La anterior interpretación del texto es de un carácter revolucionario, desde el punto de vista de la ciencia y de las matemáticas. La investigación por las líneas aquí expuestas conducirá a la solución de los graves problemas que durante tanto tiempo han desconcertado a las mentes más grandes del mundo, a causa del error inicial de situarlos en vías que implican una autocontradicción. El intento de descubrir la naturaleza de las cosas mediante el estudio de las relaciones entre ellas es precisamente paralelo a la ambición de obtener un valor finito de Pi. Nadie quiere negar el valor práctico de las limitadas investigaciones que durante tanto tiempo han preocupado a la mente humana. Pero sólo ha sucedido recientemente que hasta los mejores pensadores han comenzado a reconocer que su trabajo sólo era relevante dentro de una cierta estructura. Pronto se admitirá por todas partes que el estudio de la naturaleza de las cosas en sí mismas es un trabajo para el que la razón humana es incompetente; pues la naturaleza de la razón es tal que siempre debe formularse en proporciones que se limitan a aseverar una relación positiva o negativa entre un sujeto y un predicado. Los hombres serán así conducidos al desarrollo de una facultad, superior a la razón, cuya aprehensión es independiente de las representaciones jeroglíficas de las que la razón se sirve tan vanamente. Este será entonces el fundamento de la verdadera ciencia espiritual que es la tendencia adecuada de la evolución del hombre. Esta ciencia aclarará, sin reemplazarla, a la antigua; pero liberará a los hombres de la esclavitud de la mente, poco a poco, tal como la antigua ciencia los ha liberado de la esclavitud de la materia.

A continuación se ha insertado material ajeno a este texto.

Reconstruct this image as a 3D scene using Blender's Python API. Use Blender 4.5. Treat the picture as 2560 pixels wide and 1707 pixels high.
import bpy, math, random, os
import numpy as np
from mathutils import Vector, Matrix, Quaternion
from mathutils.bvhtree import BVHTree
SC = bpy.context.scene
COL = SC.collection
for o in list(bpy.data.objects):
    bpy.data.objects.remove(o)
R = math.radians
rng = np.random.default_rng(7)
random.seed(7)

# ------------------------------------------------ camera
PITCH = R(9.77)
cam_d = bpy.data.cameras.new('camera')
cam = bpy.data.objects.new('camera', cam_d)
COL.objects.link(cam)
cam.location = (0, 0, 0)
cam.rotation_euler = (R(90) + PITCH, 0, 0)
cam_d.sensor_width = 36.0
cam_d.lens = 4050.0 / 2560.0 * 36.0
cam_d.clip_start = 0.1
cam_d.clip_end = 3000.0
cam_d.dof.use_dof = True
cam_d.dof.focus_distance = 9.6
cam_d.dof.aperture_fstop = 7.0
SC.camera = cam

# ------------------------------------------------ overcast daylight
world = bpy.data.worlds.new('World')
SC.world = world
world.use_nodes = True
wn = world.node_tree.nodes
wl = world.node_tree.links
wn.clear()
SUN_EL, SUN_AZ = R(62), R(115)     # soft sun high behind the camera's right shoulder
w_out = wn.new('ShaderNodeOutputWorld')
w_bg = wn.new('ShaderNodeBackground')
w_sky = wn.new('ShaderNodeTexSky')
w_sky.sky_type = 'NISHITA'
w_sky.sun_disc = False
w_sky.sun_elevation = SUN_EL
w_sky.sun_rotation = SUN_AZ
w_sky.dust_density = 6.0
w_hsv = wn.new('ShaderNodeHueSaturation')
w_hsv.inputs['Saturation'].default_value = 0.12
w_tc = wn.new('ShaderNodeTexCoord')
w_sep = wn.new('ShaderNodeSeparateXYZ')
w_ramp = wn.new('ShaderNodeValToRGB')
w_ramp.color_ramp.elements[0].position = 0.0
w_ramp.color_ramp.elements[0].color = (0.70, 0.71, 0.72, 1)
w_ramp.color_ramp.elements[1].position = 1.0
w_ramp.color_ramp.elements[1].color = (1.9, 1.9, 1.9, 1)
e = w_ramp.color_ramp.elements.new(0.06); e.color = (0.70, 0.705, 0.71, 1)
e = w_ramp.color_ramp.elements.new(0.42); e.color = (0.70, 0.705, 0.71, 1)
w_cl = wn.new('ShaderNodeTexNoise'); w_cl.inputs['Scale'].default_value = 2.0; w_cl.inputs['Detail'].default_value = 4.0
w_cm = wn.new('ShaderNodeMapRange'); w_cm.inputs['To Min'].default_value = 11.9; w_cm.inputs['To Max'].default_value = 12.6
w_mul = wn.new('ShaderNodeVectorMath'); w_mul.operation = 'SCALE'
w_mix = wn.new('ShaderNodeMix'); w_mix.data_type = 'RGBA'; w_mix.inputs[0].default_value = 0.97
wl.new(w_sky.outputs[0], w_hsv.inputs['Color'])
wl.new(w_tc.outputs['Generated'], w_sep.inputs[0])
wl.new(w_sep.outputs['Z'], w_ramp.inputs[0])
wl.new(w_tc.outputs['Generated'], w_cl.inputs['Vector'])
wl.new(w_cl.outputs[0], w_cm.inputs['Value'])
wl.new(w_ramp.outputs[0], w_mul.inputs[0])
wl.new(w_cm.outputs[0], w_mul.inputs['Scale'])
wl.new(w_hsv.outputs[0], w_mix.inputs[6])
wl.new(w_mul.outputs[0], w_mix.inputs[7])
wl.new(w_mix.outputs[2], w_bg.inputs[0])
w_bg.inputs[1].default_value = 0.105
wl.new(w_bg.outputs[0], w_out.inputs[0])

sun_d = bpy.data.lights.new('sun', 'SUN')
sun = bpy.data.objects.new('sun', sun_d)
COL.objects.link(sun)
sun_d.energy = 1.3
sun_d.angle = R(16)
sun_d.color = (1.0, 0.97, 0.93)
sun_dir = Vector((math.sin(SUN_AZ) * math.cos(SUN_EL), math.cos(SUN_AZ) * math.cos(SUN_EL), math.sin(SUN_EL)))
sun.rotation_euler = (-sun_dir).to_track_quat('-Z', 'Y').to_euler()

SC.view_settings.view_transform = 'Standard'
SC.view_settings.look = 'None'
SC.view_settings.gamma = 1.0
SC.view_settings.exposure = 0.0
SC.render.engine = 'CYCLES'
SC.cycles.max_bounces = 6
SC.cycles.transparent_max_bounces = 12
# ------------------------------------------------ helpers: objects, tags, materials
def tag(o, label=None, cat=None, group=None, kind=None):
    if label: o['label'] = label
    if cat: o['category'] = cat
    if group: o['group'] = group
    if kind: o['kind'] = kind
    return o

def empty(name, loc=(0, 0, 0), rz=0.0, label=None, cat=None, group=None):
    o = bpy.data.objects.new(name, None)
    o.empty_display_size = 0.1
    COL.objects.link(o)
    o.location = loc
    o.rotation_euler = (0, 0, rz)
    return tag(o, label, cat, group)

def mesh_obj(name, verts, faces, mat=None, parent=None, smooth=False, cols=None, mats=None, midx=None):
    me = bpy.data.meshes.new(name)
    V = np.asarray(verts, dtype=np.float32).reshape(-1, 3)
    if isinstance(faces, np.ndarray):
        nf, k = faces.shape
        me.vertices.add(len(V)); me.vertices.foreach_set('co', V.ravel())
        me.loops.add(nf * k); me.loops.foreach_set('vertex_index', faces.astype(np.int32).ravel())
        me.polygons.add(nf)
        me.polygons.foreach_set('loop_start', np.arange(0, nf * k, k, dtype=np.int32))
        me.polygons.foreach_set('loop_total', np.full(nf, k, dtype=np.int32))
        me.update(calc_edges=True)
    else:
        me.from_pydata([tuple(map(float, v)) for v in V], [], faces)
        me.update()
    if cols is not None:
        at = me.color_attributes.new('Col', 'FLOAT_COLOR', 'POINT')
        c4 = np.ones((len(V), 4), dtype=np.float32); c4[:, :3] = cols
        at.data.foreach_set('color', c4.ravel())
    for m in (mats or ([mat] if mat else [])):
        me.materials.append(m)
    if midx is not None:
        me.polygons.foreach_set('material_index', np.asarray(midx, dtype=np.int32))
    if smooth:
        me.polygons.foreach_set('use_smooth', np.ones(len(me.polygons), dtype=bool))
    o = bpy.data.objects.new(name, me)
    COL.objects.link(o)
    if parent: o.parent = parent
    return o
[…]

Esta ciencia es el estudio apropiado y particular de los iniciados, y sus principios están formulados en El Libro de la Ley. Por lo tanto, puede considerarse que este Libro presenta una absoluta revolución en los asuntos humanos, ya que hace avanzar a la humanidad de la manera más radical. El camino para alcanzar la autorrealización se abre como nunca antes se había hecho en la historia del planeta.